After finishing second in the “Group of Death,” the USA Men’s Soccer team advanced in the 2014 World Cup to the knock-out-stage of the tournament. Tuesday, it will be USA facing a Belgium team that won Group H, can be dangerous, but not as dangerous as tournament favorites Brazil, Germany and Argentina.

This is a game that the USA can win and it would not be seen as a major upset.

So what can the USA expect from playing Belgium in Tuesday’s big game?

Belgium are very good and in many ways like Germany when it comes to grinding out wins. Having a goalie like Thibaut  Courtois does make it easier, especially as its defense was missing injured starters Vincent Kompany and Thomas Vermaelen. But the Belgians also proved they sorely lacked the creative skills of Kevin De Bruyne and Eden Hazard, who were on the bench from the start.of the World Cup.

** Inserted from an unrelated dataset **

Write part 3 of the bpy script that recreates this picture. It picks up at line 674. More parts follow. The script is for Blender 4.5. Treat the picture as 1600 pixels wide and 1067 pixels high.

This is a very young team and that could benefit the more experienced USA team that faced a tougher path to getting to the knock-out-round.  Again, this will be a tough game for the USA but one that they can win and it would not be an upset.

The USA is 1-4-0 all-time vs. Belgium, but the teams are not total strangers in World Cup play. The first meeting between the countries came at the 1930 FIFA World Cup in Montevideo, Uruguay, a 3-0 victory for the Americans in the first-ever World Cup match for the United States.

The most recent meeting between the U.S. and Belgium was a 4-2 loss on May 29, 2013, in Cleveland, Ohio. Geoff Cameron and Clint Dempsey scored the U.S. goals in that game. Belgium is ranked 11th in the last FIFA World Rankings and the USA is 13th.


For those new to World Cup soccer, there are no draws in the knockout stage. If the score is tied at the end of regulation, the teams play 30 minutes of extra time. (The 30 minutes are guaranteed; there is no longer any “sudden death” or Golden Goal rule.) If the score is still tied, the game goes to a penalty shootout. (Some soccer statisticians consider games that go to penalties to be draws for record-keeping purposes — but the winner of the shootout advances all the same.)